Bill Protecting Children From Online Predators Now Law – Wasserman Schultz/Biden Protect Our Children Act will build the largest law enforcement army ever created for the protection of children

(Washington, DC)  —  Important child protection legislation has been signed into law by the President, just weeks after passage in the Senate and the House. The PROTECT Our Children Act (S. 1738) drastically increases America’s readiness to combat a multi-billion dollar global child exploitation industry. It creates the largest law enforcement army ever created for the protection of children, with the goal of rescuing thousands of children from on-going exploitation.

“We need to think of this as a war,” said Rep. Debbie Wasserman Schultz (FL-20). “A war we must wage against sex predators, a war for our children. I fought for the passage of this law so that we could train federal, state and local police forces to lift the digital fingerprints left by child sex predators so they can be put behind bars.”

The PROTECT Act takes a bold step forward in addressing the growing problem of child exploitation. The Department of Justice and the FBI have testified before Congress that child exploitation is growing rapidly. New investigative techniques have allowed law enforcement to identify nearly 500,000 individuals trafficking child pornography over the Internet. Due to the lack of resources at the Federal, state and local level, we are investigating only 2% of the known offenders. Research shows that if we were to investigate these cases we could rescue a victim of child exploitation thirty percent of the time.

“Internet Crimes Against Children task forces all over this country are poised to capture child predators, to put them in a prison cell alongside the man who hurt me,” said Alicia Kozakiewicz, a survivor whose testimony on behalf of the PROTECT Our Children Act was vital to its passage. “They can do it; they want to do it, now we can provide them with real resources to be able to stop child exploitation.”

Specifically, the legislation will authorize $320.5 million over the next five years for:

  1. Increases in Funding for State-Local Task Forces — Triples the size of the Internet Crimes Against Children (ICAC) program in year one, supporting the 59 state and local task forces that have become the backbone of America’s war on child exploitation. ($60m/year or total $300m over 5 years.)
  2. New Dedicated Federal Agents — Adds hundreds of new federal agents solely dedicated to investigating crimes against children.
  3. New Dedicated Forensic Crimes Labs — Gives America’s overwhelmed child exploitation investigators desperately-needed crime labs, easing crippling backlogs. ($2m/year or $10m over 5 years.)
  4. Creates National Strategy for Child Exploitation Prevention and Interdiction – Requires DOJ to develop, implement and publish a national strategy to help garner all of our nation’s collective resources to combat this growing problem. The legislation also requires the Department to designate one high-level official responsible for this strategy and to be accountable to Congress.
  5. Recognizes, Funds and Protects the ICAC Data Network — Provides legal structure and funding for the ICAC Data Network, which is emerging as a vital national intelligence asset and the nerve center for American law enforcement’s combined efforts to combat a multibillion dollar global child exploitation industry.

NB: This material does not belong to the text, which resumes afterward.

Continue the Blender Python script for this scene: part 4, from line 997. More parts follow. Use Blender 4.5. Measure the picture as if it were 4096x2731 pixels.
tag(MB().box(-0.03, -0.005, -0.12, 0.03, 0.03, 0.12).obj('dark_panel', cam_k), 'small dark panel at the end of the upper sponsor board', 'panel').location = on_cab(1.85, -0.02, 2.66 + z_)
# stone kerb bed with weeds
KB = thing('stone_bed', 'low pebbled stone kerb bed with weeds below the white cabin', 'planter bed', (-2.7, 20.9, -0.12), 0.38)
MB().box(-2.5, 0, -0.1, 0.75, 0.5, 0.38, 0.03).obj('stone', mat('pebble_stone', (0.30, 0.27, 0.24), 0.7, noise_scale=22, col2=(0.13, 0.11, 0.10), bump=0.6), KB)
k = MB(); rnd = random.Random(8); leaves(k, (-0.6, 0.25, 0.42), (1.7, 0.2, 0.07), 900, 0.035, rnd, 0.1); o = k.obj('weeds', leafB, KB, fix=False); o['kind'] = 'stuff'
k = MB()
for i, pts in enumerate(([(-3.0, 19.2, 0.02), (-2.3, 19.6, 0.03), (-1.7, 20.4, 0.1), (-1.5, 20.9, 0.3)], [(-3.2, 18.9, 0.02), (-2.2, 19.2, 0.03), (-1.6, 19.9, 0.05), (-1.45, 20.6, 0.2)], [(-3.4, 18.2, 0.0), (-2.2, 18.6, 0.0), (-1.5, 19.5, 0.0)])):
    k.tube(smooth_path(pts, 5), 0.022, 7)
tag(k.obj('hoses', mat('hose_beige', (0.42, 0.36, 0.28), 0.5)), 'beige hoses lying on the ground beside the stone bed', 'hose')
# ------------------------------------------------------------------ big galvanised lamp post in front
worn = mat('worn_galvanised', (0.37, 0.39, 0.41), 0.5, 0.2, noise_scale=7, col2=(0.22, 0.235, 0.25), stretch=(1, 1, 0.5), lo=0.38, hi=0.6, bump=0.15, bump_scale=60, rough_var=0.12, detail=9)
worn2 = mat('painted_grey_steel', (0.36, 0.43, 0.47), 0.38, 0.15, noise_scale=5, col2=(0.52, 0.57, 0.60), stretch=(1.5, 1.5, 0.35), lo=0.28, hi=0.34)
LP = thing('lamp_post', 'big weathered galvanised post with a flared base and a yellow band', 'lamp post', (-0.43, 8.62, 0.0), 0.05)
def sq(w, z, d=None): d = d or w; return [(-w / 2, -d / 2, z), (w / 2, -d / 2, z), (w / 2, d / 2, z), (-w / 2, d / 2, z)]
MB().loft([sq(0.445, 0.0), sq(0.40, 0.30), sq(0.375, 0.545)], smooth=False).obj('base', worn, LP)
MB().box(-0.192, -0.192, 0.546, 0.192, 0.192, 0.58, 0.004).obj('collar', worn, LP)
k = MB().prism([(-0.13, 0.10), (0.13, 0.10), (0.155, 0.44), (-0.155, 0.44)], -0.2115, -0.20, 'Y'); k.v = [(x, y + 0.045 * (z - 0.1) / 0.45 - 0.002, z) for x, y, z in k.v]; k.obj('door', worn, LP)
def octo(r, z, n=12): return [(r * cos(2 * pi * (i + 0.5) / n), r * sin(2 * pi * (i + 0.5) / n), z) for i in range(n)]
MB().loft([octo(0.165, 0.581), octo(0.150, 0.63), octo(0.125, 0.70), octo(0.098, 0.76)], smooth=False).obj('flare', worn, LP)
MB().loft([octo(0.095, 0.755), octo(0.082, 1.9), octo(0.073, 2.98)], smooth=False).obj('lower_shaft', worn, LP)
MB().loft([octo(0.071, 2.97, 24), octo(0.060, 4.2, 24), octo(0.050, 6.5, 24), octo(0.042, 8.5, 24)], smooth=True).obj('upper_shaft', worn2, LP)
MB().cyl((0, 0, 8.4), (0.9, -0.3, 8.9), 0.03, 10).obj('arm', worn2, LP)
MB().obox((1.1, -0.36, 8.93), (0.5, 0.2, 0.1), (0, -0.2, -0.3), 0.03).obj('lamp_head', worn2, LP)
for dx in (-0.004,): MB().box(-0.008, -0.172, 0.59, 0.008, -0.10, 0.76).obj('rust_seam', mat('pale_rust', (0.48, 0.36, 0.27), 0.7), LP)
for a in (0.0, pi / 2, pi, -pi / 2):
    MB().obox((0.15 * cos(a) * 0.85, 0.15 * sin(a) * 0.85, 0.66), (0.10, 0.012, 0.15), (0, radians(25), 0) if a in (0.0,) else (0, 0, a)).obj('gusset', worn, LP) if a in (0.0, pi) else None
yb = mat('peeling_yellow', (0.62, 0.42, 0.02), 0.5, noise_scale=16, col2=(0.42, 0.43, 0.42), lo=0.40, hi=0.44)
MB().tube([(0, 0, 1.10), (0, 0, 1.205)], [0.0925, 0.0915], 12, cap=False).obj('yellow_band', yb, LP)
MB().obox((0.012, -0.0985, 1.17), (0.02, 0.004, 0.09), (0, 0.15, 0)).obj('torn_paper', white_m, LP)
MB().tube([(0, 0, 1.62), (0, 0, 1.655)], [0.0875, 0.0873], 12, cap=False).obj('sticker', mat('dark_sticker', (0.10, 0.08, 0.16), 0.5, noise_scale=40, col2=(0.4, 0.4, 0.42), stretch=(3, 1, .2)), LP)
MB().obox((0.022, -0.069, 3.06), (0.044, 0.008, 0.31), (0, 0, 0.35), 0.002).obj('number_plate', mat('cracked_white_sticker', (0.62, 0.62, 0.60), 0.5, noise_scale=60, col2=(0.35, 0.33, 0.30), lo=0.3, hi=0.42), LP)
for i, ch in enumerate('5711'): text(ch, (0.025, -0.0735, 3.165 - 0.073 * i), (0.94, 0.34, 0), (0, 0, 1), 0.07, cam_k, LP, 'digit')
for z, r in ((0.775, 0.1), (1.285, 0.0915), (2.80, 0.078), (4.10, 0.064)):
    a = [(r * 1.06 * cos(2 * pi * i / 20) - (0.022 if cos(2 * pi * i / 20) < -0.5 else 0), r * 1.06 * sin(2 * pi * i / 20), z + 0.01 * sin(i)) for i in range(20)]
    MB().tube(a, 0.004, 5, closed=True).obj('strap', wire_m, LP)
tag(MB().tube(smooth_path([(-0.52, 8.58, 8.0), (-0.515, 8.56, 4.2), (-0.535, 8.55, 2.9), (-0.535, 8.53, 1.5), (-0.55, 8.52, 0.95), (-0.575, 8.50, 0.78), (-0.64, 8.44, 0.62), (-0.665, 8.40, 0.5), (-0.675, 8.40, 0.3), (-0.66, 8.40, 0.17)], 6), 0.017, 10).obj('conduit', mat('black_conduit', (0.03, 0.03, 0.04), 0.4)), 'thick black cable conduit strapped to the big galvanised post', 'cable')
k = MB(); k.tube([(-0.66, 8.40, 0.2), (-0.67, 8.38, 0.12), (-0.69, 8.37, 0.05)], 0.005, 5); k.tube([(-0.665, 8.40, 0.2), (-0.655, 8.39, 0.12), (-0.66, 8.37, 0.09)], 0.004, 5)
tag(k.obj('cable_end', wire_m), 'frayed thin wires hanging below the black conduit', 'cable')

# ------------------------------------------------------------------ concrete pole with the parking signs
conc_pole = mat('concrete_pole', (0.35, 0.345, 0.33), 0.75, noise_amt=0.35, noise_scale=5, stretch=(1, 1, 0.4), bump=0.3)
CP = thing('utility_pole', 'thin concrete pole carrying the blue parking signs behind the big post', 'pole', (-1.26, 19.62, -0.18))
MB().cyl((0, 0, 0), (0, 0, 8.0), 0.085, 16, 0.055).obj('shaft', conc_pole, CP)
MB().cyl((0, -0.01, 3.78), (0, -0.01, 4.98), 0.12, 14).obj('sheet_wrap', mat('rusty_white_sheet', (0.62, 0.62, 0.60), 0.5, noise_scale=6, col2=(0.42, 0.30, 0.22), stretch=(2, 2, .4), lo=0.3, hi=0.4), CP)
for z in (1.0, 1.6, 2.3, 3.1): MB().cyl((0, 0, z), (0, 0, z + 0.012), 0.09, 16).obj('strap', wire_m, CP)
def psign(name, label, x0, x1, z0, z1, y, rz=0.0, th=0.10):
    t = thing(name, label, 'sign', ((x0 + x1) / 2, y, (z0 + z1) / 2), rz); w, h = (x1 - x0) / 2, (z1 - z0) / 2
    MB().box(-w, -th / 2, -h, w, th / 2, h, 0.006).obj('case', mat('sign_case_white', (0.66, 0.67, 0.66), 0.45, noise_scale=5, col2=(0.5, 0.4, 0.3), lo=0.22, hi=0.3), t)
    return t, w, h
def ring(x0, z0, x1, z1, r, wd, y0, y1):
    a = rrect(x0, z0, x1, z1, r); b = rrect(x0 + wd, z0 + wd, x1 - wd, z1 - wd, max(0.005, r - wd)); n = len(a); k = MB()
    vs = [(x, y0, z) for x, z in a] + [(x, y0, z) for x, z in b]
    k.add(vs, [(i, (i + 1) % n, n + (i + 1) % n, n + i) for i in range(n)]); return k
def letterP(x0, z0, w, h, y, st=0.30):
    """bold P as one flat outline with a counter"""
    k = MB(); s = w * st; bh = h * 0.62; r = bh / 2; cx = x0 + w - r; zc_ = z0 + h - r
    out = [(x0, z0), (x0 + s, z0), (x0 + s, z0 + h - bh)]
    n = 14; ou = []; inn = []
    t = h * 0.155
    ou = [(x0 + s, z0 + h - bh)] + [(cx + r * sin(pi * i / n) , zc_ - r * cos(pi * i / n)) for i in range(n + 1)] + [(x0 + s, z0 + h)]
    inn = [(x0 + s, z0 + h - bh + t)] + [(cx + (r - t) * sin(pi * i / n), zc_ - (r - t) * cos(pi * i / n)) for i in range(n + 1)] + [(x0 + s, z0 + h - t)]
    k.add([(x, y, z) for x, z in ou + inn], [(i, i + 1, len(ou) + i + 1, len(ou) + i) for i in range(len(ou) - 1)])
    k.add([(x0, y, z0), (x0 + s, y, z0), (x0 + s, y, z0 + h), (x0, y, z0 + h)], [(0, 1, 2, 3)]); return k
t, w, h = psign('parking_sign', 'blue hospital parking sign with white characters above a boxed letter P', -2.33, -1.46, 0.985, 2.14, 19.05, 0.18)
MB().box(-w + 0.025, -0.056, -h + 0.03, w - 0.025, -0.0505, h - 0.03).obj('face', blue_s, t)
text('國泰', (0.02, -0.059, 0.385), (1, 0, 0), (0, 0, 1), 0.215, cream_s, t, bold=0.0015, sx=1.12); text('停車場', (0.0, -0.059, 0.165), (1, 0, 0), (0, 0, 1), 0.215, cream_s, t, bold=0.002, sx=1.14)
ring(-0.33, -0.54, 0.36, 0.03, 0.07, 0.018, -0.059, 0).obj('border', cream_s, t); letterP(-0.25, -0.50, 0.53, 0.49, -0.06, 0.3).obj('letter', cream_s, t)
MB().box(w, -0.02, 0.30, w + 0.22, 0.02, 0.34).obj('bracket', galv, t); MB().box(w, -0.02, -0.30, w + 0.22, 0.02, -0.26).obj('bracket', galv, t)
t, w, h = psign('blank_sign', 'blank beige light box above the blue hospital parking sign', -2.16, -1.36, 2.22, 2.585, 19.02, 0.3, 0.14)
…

The legislation was introduced in the House by Rep. Wasserman Schultz (H.R. 3845) and in the Senate by Senator Joseph Biden (S. 1738) in 2007 after they were approached by the Surviving Parents Coalition and the National Association to Protect Children who outlined the explosion in child exploitation on line, and how to combat it.

“This legislation never would have passed without Rep. Wasserman Schultz,” said Grier Weeks, executive director of the National Association to Protect Children. “These kids needed political muscle, and she gave it to them.”